What this task involves – Leave out the pictures and copy each record below exactly.

Material –
****************
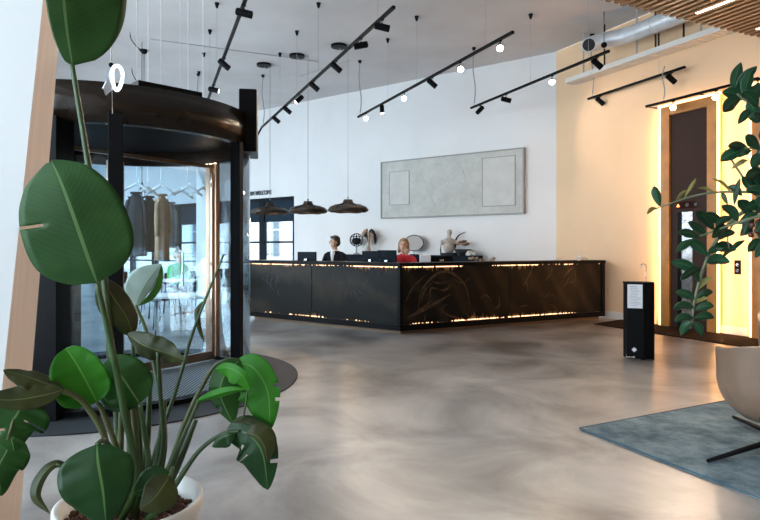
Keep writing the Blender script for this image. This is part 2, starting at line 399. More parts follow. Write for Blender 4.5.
# faint joint above window band
wn = 0
def window(c, d, n, rot, t0, t1, z0, z1, bars_v, bars_h, transom=None):
    """glazed bay: frame mesh with one pane child"""
    global wn; wn += 1
    w = t1 - t0
    bm = B(); fw = .11
    wallbox(bm, c, d, n, t0, t0 + fw, z0, z1, -.16, -.04); wallbox(bm, c, d, n, t1 - fw, t1, z0, z1, -.16, -.04)
    wallbox(bm, c, d, n, t0 + fw, t1 - fw, z0, z0 + fw, -.16, -.04); wallbox(bm, c, d, n, t0 + fw, t1 - fw, z1 - fw, z1, -.16, -.04)
    for b in bars_v: wallbox(bm, c, d, n, t0 + b * w - .025, t0 + b * w + .025, z0 + fw, z1 - fw, -.14, -.06)
    for b in bars_h: wallbox(bm, c, d, n, t0 + fw, t1 - fw, b - .03, b + .03, -.14, -.06)
    fr = struct('window_%d' % wn, bm, M['darkframe'])
    bm = B(); wallbox(bm, c, d, n, t0 + fw, t1 - fw, z0 + fw, (transom or z1 - fw), -.108, -.096); obj('window_pane', bm, M['glass'], fr)
    if transom:
        bm = B(); wallbox(bm, c, d, n, t0 + fw, t1 - fw, transom, z1 - fw, -.13, -.08); obj('transom_panel', bm, M['darkpanel'], fr)
t = 7.97
while t < TL - .5:
    window(cA, dA, nA, rotA, t, min(t + 1.46, TL), .08, 2.92, [], [1.55, .9], 2.18); t += 1.46
bm = B(); prism(bm, [(0, -4.2), (e_end.x + .2, -4.2), (e_end.x + .2, e_end.y), (e_end.x, e_end.y), (e_end.x, -4.0), (0, -4.0)], 0, CEIL); struct('wall_front', bm, M['wallwarm'])
s = -11.4
while s < 22:
    window(cL, dL, nL, rotL, s, s + 1.843, .08, 4.3, [.5], [2.5, 1.1]); s += 1.843

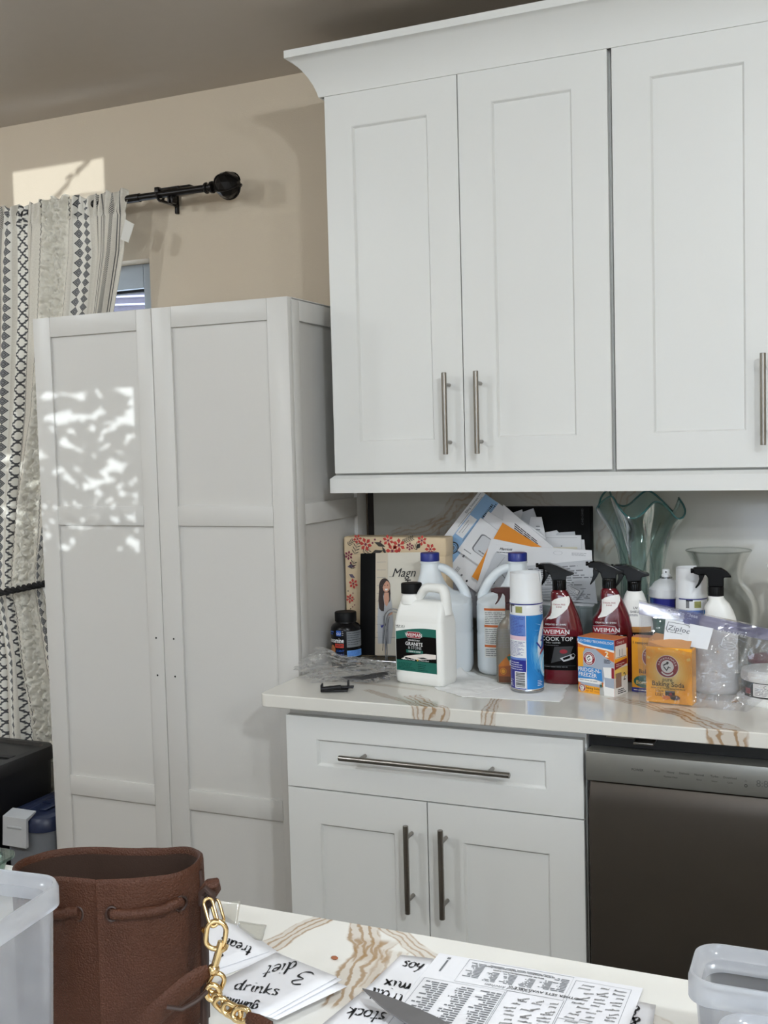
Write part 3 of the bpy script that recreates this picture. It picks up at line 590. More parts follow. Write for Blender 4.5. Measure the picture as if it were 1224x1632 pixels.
# ================================================================ things on the worktop
ZT0 = 0.9142
M_HDPE = mat('white_bottle_plastic', (236, 236, 232), 0.35, var=0.01); M_CAPB = mat('black_cap_plastic', (11, 11, 12), 0.5, bump=0.1, spec=.15); M_BLUECAP = mat('blue_cap_plastic', (26, 42, 128), 0.4)
M_MILKY = mat('translucent_jug_plastic', (222, 228, 232), 0.35, var=0.02, sss=0.1)
M_GREEN = mat('label_green', (10, 96, 84), 0.45); M_LBLACK = mat('label_black', (12, 10, 10), 0.4, spec=.08); M_RED = mat('label_red', (150, 22, 40), 0.4); M_SILVER = mat('label_silver', (196, 198, 200), 0.4)
def cap_ridged(r, h, z, n=36, cx=0.0):
    b = MB(); rings = []
    for zz, k in ((z, 1), (z + h - 0.002, 1), (z + h, 0.94)):
        rings.append([(cx + (r * k - (0.0006 if j % 2 else 0)) * math.cos(2 * PI * j / (2 * n)), (r * k - (0.0006 if j % 2 else 0)) * math.sin(2 * PI * j / (2 * n)), zz) for j in range(2 * n)])
    return b.loft(rings)

# --- white granite-cleaner jug
t = thing('cleaner_jug', 'white jug with black cap and green granite and stone label', 'jug', (0.2737, -0.4236, ZT0), -12)
hw, hd = 0.0672, 0.036
body = MB().loft([rrect(hw - 0.008, hd - 0.008, 0.012, 0.0), rrect(hw - 0.001, hd - 0.001, 0.014, 0.006), rrect(hw, hd, 0.014, 0.02), rrect(hw, hd, 0.014, 0.1445), rrect(hw - 0.001, hd - 0.0012, 0.013, 0.1465), rrect(hw - 0.001, hd - 0.001, 0.014, 0.149), rrect(hw - 0.002, hd - 0.005, 0.014, 0.163), rrect(hw - 0.0045, hd - 0.012, 0.013, 0.18), rrect(hw - 0.007, hd - 0.016, 0.012, 0.19), rrect(hw - 0.011, hd - 0.02, 0.010, 0.1945), rrect(hw - 0.017, hd - 0.024, 0.008, 0.196)])
obj('body', body, M_HDPE, t, smooth=50)
obj('neck', MB().lathe([(0.026, 0.186), (0.0245, 0.2), (0.0225, 0.207), (0.021, 0.211), (0.021, 0.222)], 32, cx=-0.036), M_HDPE, t)
hp = [(-0.026, 0, 0.186), (-0.016, 0, 0.199), (-0.003, 0, 0.2155), (0.003, 0, 0.2222), (0.011, 0, 0.2248), (0.03, 0, 0.225), (0.046, 0, 0.2245), (0.0525, 0, 0.2215), (0.056, 0, 0.215), (0.0585, 0, 0.2), (0.0595, 0, 0.185), (0.06, 0, 0.165)]
obj('handle', MB().tube(hp, [0.0105, 0.0105, 0.0105, 0.0112, 0.0108, 0.0105, 0.0115, 0.0118, 0.0115, 0.0115, 0.012, 0.0125], 16, flat=1.15), M_HDPE, t, smooth=70)
obj('cap', cap_ridged(0.0245, 0.0235, 0.21, cx=-0.036), M_CAPB, t)
pr = Print(); L0, L1 = -0.0585, 0.0535
top = [(lerp(k / 12, L0, L1), 0.1235 + 0.0115 * math.sin(PI * 0.62 * k / 12)) for k in range(13)]
pr.poly([(L0, 0.032), (L1, 0.032)] + top[::-1], M_GREEN, 1)
mid = [(lerp(k / 12, L0, L1), 0.1045 + 0.0115 * math.sin(PI * 0.62 * k / 12)) for k in range(13)]
pr.poly([(L0, 0.057), (L1, 0.057)] + mid[::-1], M_LBLACK, 2)
pr.rr(-0.029, 0.1105, 0.0125, 0.1255, 0.006, M_SILVER, 3).rr(-0.028, 0.1113, 0.0115, 0.1247, 0.0055, M_RED, 4)
pr.text('WEIMAN', -0.008, 0.1139, 0.0118, WHITEINK, 5, 0.02)
pr.text('DISINFECTANT', -0.008, 0.1035, 0.0048, WHITEINK, 3, 0.01).text('GRANITE', -0.008, 0.0928, 0.0118, WHITEINK, 3, 0.015).text('& STONE', -0.006, 0.0848, 0.0092, M_SILVER, 3)
pr.rect(-0.03, 0.0755, 0.0165, 0.0825, M_GREEN, 3).text('CLEAN & SHINE', -0.007, 0.0775, 0.0048, WHITEINK, 4, 0.01)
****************
Task answer –
Keep writing the Blender script for this image. This is part 2, starting at line 399. More parts follow. Write for Blender 4.5.
# faint joint above window band
wn = 0
def window(c, d, n, rot, t0, t1, z0, z1, bars_v, bars_h, transom=None):
    """glazed bay: frame mesh with one pane child"""
    global wn; wn += 1
    w = t1 - t0
    bm = B(); fw = .11
    wallbox(bm, c, d, n, t0, t0 + fw, z0, z1, -.16, -.04); wallbox(bm, c, d, n, t1 - fw, t1, z0, z1, -.16, -.04)
    wallbox(bm, c, d, n, t0 + fw, t1 - fw, z0, z0 + fw, -.16, -.04); wallbox(bm, c, d, n, t0 + fw, t1 - fw, z1 - fw, z1, -.16, -.04)
    for b in bars_v: wallbox(bm, c, d, n, t0 + b * w - .025, t0 + b * w + .025, z0 + fw, z1 - fw, -.14, -.06)
    for b in bars_h: wallbox(bm, c, d, n, t0 + fw, t1 - fw, b - .03, b + .03, -.14, -.06)
    fr = struct('window_%d' % wn, bm, M['darkframe'])
    bm = B(); wallbox(bm, c, d, n, t0 + fw, t1 - fw, z0 + fw, (transom or z1 - fw), -.108, -.096); obj('window_pane', bm, M['glass'], fr)
    if transom:
        bm = B(); wallbox(bm, c, d, n, t0 + fw, t1 - fw, transom, z1 - fw, -.13, -.08); obj('transom_panel', bm, M['darkpanel'], fr)
t = 7.97
while t < TL - .5:
    window(cA, dA, nA, rotA, t, min(t + 1.46, TL), .08, 2.92, [], [1.55, .9], 2.18); t += 1.46
bm = B(); prism(bm, [(0, -4.2), (e_end.x + .2, -4.2), (e_end.x + .2, e_end.y), (e_end.x, e_end.y), (e_end.x, -4.0), (0, -4.0)], 0, CEIL); struct('wall_front', bm, M['wallwarm'])
s = -11.4
while s < 22:
    window(cL, dL, nL, rotL, s, s + 1.843, .08, 4.3, [.5], [2.5, 1.1]); s += 1.843

Write part 3 of the bpy script that recreates this picture. It picks up at line 590. More parts follow. Write for Blender 4.5. Measure the picture as if it were 1224x1632 pixels.
# ================================================================ things on the worktop
ZT0 = 0.9142
M_HDPE = mat('white_bottle_plastic', (236, 236, 232), 0.35, var=0.01); M_CAPB = mat('black_cap_plastic', (11, 11, 12), 0.5, bump=0.1, spec=.15); M_BLUECAP = mat('blue_cap_plastic', (26, 42, 128), 0.4)
M_MILKY = mat('translucent_jug_plastic', (222, 228, 232), 0.35, var=0.02, sss=0.1)
M_GREEN = mat('label_green', (10, 96, 84), 0.45); M_LBLACK = mat('label_black', (12, 10, 10), 0.4, spec=.08); M_RED = mat('label_red', (150, 22, 40), 0.4); M_SILVER = mat('label_silver', (196, 198, 200), 0.4)
def cap_ridged(r, h, z, n=36, cx=0.0):
    b = MB(); rings = []
    for zz, k in ((z, 1), (z + h - 0.002, 1), (z + h, 0.94)):
        rings.append([(cx + (r * k - (0.0006 if j % 2 else 0)) * math.cos(2 * PI * j / (2 * n)), (r * k - (0.0006 if j % 2 else 0)) * math.sin(2 * PI * j / (2 * n)), zz) for j in range(2 * n)])
    return b.loft(rings)

# --- white granite-cleaner jug
t = thing('cleaner_jug', 'white jug with black cap and green granite and stone label', 'jug', (0.2737, -0.4236, ZT0), -12)
hw, hd = 0.0672, 0.036
body = MB().loft([rrect(hw - 0.008, hd - 0.008, 0.012, 0.0), rrect(hw - 0.001, hd - 0.001, 0.014, 0.006), rrect(hw, hd, 0.014, 0.02), rrect(hw, hd, 0.014, 0.1445), rrect(hw - 0.001, hd - 0.0012, 0.013, 0.1465), rrect(hw - 0.001, hd - 0.001, 0.014, 0.149), rrect(hw - 0.002, hd - 0.005, 0.014, 0.163), rrect(hw - 0.0045, hd - 0.012, 0.013, 0.18), rrect(hw - 0.007, hd - 0.016, 0.012, 0.19), rrect(hw - 0.011, hd - 0.02, 0.010, 0.1945), rrect(hw - 0.017, hd - 0.024, 0.008, 0.196)])
obj('body', body, M_HDPE, t, smooth=50)
obj('neck', MB().lathe([(0.026, 0.186), (0.0245, 0.2), (0.0225, 0.207), (0.021, 0.211), (0.021, 0.222)], 32, cx=-0.036), M_HDPE, t)
hp = [(-0.026, 0, 0.186), (-0.016, 0, 0.199), (-0.003, 0, 0.2155), (0.003, 0, 0.2222), (0.011, 0, 0.2248), (0.03, 0, 0.225), (0.046, 0, 0.2245), (0.0525, 0, 0.2215), (0.056, 0, 0.215), (0.0585, 0, 0.2), (0.0595, 0, 0.185), (0.06, 0, 0.165)]
obj('handle', MB().tube(hp, [0.0105, 0.0105, 0.0105, 0.0112, 0.0108, 0.0105, 0.0115, 0.0118, 0.0115, 0.0115, 0.012, 0.0125], 16, flat=1.15), M_HDPE, t, smooth=70)
obj('cap', cap_ridged(0.0245, 0.0235, 0.21, cx=-0.036), M_CAPB, t)
pr = Print(); L0, L1 = -0.0585, 0.0535
top = [(lerp(k / 12, L0, L1), 0.1235 + 0.0115 * math.sin(PI * 0.62 * k / 12)) for k in range(13)]
pr.poly([(L0, 0.032), (L1, 0.032)] + top[::-1], M_GREEN, 1)
mid = [(lerp(k / 12, L0, L1), 0.1045 + 0.0115 * math.sin(PI * 0.62 * k / 12)) for k in range(13)]
pr.poly([(L0, 0.057), (L1, 0.057)] + mid[::-1], M_LBLACK, 2)
pr.rr(-0.029, 0.1105, 0.0125, 0.1255, 0.006, M_SILVER, 3).rr(-0.028, 0.1113, 0.0115, 0.1247, 0.0055, M_RED, 4)
pr.text('WEIMAN', -0.008, 0.1139, 0.0118, WHITEINK, 5, 0.02)
pr.text('DISINFECTANT', -0.008, 0.1035, 0.0048, WHITEINK, 3, 0.01).text('GRANITE', -0.008, 0.0928, 0.0118, WHITEINK, 3, 0.015).text('& STONE', -0.006, 0.0848, 0.0092, M_SILVER, 3)
pr.rect(-0.03, 0.0755, 0.0165, 0.0825, M_GREEN, 3).text('CLEAN & SHINE', -0.007, 0.0775, 0.0048, WHITEINK, 4, 0.01)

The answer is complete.